### Exercise directions
Reproduce all of the listing below without alteration.

### Recorded data
□ □ □ □

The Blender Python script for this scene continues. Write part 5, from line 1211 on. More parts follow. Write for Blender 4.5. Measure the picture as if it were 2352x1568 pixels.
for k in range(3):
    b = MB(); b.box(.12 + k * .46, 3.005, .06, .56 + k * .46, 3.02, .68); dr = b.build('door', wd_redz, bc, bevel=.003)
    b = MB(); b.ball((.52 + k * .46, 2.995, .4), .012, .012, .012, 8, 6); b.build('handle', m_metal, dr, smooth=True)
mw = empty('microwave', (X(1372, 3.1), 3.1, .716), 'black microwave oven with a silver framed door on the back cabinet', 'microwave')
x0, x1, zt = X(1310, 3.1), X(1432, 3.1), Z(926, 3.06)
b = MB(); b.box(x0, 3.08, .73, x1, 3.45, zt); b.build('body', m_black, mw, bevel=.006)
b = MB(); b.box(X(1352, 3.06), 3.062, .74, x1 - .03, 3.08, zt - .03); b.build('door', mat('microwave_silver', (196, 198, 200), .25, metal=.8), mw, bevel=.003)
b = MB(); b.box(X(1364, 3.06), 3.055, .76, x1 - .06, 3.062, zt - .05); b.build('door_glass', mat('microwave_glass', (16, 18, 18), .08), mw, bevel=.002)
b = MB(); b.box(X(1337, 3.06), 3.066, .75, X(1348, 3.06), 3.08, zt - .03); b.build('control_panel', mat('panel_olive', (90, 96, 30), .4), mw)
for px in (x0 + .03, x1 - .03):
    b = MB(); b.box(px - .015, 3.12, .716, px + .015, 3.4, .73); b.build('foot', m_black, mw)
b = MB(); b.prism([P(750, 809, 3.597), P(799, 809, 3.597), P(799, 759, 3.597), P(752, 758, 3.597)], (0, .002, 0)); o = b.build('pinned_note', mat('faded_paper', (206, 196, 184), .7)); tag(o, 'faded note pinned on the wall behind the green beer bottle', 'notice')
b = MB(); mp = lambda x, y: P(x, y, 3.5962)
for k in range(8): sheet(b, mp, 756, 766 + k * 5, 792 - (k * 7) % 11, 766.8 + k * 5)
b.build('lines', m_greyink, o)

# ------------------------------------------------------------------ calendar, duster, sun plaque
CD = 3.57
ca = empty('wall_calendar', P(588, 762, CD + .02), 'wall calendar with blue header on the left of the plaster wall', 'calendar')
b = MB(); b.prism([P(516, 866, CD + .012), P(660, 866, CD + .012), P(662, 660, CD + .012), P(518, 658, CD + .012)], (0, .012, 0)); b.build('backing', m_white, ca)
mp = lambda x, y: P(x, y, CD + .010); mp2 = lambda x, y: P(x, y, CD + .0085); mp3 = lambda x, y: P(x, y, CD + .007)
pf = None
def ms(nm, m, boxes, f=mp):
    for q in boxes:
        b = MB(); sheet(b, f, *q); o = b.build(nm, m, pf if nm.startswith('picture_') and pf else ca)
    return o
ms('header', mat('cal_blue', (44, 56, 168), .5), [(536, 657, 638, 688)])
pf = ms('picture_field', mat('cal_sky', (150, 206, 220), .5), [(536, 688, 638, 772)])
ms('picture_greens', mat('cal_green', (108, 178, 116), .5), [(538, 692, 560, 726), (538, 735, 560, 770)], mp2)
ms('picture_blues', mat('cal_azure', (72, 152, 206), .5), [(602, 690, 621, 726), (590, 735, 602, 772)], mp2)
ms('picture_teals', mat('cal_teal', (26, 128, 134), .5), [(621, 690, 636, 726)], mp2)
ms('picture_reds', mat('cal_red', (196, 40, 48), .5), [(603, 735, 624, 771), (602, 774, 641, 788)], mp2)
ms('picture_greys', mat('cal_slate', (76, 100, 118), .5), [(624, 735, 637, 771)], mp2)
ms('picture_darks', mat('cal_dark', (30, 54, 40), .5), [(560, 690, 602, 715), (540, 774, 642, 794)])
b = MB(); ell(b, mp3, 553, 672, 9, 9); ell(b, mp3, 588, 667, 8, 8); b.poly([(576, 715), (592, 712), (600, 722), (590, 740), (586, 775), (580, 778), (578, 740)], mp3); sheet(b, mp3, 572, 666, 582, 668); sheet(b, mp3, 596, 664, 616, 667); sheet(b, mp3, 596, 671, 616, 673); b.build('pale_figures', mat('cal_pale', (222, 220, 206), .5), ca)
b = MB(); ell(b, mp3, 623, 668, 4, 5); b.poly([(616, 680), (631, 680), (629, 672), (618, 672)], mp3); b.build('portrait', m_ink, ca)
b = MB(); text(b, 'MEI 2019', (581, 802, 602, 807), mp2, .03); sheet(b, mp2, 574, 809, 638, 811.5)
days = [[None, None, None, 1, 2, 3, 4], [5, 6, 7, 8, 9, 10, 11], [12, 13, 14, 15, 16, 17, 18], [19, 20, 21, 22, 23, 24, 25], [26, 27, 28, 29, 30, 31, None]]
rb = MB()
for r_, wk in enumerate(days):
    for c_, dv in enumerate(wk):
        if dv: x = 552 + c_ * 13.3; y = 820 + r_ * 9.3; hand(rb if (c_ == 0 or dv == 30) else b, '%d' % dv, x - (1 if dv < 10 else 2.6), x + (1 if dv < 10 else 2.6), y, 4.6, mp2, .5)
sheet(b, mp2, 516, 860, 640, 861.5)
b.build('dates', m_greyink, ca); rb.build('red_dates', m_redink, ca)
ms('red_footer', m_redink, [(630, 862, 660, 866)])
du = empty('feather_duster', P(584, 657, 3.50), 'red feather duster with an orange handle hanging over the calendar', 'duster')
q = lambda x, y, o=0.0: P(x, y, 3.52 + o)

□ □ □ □

### Output
The Blender Python script for this scene continues. Write part 5, from line 1211 on. More parts follow. Write for Blender 4.5. Measure the picture as if it were 2352x1568 pixels.
for k in range(3):
    b = MB(); b.box(.12 + k * .46, 3.005, .06, .56 + k * .46, 3.02, .68); dr = b.build('door', wd_redz, bc, bevel=.003)
    b = MB(); b.ball((.52 + k * .46, 2.995, .4), .012, .012, .012, 8, 6); b.build('handle', m_metal, dr, smooth=True)
mw = empty('microwave', (X(1372, 3.1), 3.1, .716), 'black microwave oven with a silver framed door on the back cabinet', 'microwave')
x0, x1, zt = X(1310, 3.1), X(1432, 3.1), Z(926, 3.06)
b = MB(); b.box(x0, 3.08, .73, x1, 3.45, zt); b.build('body', m_black, mw, bevel=.006)
b = MB(); b.box(X(1352, 3.06), 3.062, .74, x1 - .03, 3.08, zt - .03); b.build('door', mat('microwave_silver', (196, 198, 200), .25, metal=.8), mw, bevel=.003)
b = MB(); b.box(X(1364, 3.06), 3.055, .76, x1 - .06, 3.062, zt - .05); b.build('door_glass', mat('microwave_glass', (16, 18, 18), .08), mw, bevel=.002)
b = MB(); b.box(X(1337, 3.06), 3.066, .75, X(1348, 3.06), 3.08, zt - .03); b.build('control_panel', mat('panel_olive', (90, 96, 30), .4), mw)
for px in (x0 + .03, x1 - .03):
    b = MB(); b.box(px - .015, 3.12, .716, px + .015, 3.4, .73); b.build('foot', m_black, mw)
b = MB(); b.prism([P(750, 809, 3.597), P(799, 809, 3.597), P(799, 759, 3.597), P(752, 758, 3.597)], (0, .002, 0)); o = b.build('pinned_note', mat('faded_paper', (206, 196, 184), .7)); tag(o, 'faded note pinned on the wall behind the green beer bottle', 'notice')
b = MB(); mp = lambda x, y: P(x, y, 3.5962)
for k in range(8): sheet(b, mp, 756, 766 + k * 5, 792 - (k * 7) % 11, 766.8 + k * 5)
b.build('lines', m_greyink, o)

# ------------------------------------------------------------------ calendar, duster, sun plaque
CD = 3.57
ca = empty('wall_calendar', P(588, 762, CD + .02), 'wall calendar with blue header on the left of the plaster wall', 'calendar')
b = MB(); b.prism([P(516, 866, CD + .012), P(660, 866, CD + .012), P(662, 660, CD + .012), P(518, 658, CD + .012)], (0, .012, 0)); b.build('backing', m_white, ca)
mp = lambda x, y: P(x, y, CD + .010); mp2 = lambda x, y: P(x, y, CD + .0085); mp3 = lambda x, y: P(x, y, CD + .007)
pf = None
def ms(nm, m, boxes, f=mp):
    for q in boxes:
        b = MB(); sheet(b, f, *q); o = b.build(nm, m, pf if nm.startswith('picture_') and pf else ca)
    return o
ms('header', mat('cal_blue', (44, 56, 168), .5), [(536, 657, 638, 688)])
pf = ms('picture_field', mat('cal_sky', (150, 206, 220), .5), [(536, 688, 638, 772)])
ms('picture_greens', mat('cal_green', (108, 178, 116), .5), [(538, 692, 560, 726), (538, 735, 560, 770)], mp2)
ms('picture_blues', mat('cal_azure', (72, 152, 206), .5), [(602, 690, 621, 726), (590, 735, 602, 772)], mp2)
ms('picture_teals', mat('cal_teal', (26, 128, 134), .5), [(621, 690, 636, 726)], mp2)
ms('picture_reds', mat('cal_red', (196, 40, 48), .5), [(603, 735, 624, 771), (602, 774, 641, 788)], mp2)
ms('picture_greys', mat('cal_slate', (76, 100, 118), .5), [(624, 735, 637, 771)], mp2)
ms('picture_darks', mat('cal_dark', (30, 54, 40), .5), [(560, 690, 602, 715), (540, 774, 642, 794)])
b = MB(); ell(b, mp3, 553, 672, 9, 9); ell(b, mp3, 588, 667, 8, 8); b.poly([(576, 715), (592, 712), (600, 722), (590, 740), (586, 775), (580, 778), (578, 740)], mp3); sheet(b, mp3, 572, 666, 582, 668); sheet(b, mp3, 596, 664, 616, 667); sheet(b, mp3, 596, 671, 616, 673); b.build('pale_figures', mat('cal_pale', (222, 220, 206), .5), ca)
b = MB(); ell(b, mp3, 623, 668, 4, 5); b.poly([(616, 680), (631, 680), (629, 672), (618, 672)], mp3); b.build('portrait', m_ink, ca)
b = MB(); text(b, 'MEI 2019', (581, 802, 602, 807), mp2, .03); sheet(b, mp2, 574, 809, 638, 811.5)
days = [[None, None, None, 1, 2, 3, 4], [5, 6, 7, 8, 9, 10, 11], [12, 13, 14, 15, 16, 17, 18], [19, 20, 21, 22, 23, 24, 25], [26, 27, 28, 29, 30, 31, None]]
rb = MB()
for r_, wk in enumerate(days):
    for c_, dv in enumerate(wk):
        if dv: x = 552 + c_ * 13.3; y = 820 + r_ * 9.3; hand(rb if (c_ == 0 or dv == 30) else b, '%d' % dv, x - (1 if dv < 10 else 2.6), x + (1 if dv < 10 else 2.6), y, 4.6, mp2, .5)
sheet(b, mp2, 516, 860, 640, 861.5)
b.build('dates', m_greyink, ca); rb.build('red_dates', m_redink, ca)
ms('red_footer', m_redink, [(630, 862, 660, 866)])
du = empty('feather_duster', P(584, 657, 3.50), 'red feather duster with an orange handle hanging over the calendar', 'duster')
q = lambda x, y, o=0.0: P(x, y, 3.52 + o)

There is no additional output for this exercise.